The article predicts that the peculiar dynamics of the reinsurance market has put Florida on the cusp of an insurance disaster making premiums for homeowners’ skyrocket.

Many Floridians are seeing those rates becoming very, very expensive right now.

There are three primary reasons this is occurring, according to Shaun Murphy of Jacksonville-based Pablo Beach Insurance Group.

Why are my rates going up?

Reason No. 1: There wasn’t rate adequacy, which means Florida’s growing housing market was flooded with carriers with low rates, Murphy stated in a YouTube video. The new low price-point carriers never experienced a storm which drove prices down.
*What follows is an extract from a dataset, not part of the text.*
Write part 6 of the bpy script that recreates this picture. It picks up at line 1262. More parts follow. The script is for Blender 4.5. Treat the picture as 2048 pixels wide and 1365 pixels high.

The state went about 11 years without a storm and then – boom – Hurricanes Matthew, Irma and Michael, 2016, 2017, 2018 respectively. Each of these devastating storms were Category 5 at one point.

Reason No. 2: A term called Assignment of Benefits (AOB). That's when someone takes control of a property or claim - a contractor or an attorney. A regular roof that’s $10,000 to replace is inflated to $30,000. “It’s fraud, folks,” Murphy said in the video.

Reason No. 3: Reinsurance rates. “They (insurance companies) are insuring carriers to make sure they can pay claims when a catastrophic event happens to make sure we’re all whole,” Murphy said. “The problem is it’s all hitting at one time. Rates are going up,” he said adding, “you’re probably going to get another ding next year around the same amount.”

After being in the business for more than 30 years, Murphy said he’s never seen anything like this.

The Bloomberg Businessweek article sums it up this way: "BOTTOM LINE - Thanks to the vagaries of the reinsurance market and a 10-year no-hurricane streak, Floridians enjoyed cheap homeowners insurance. No more."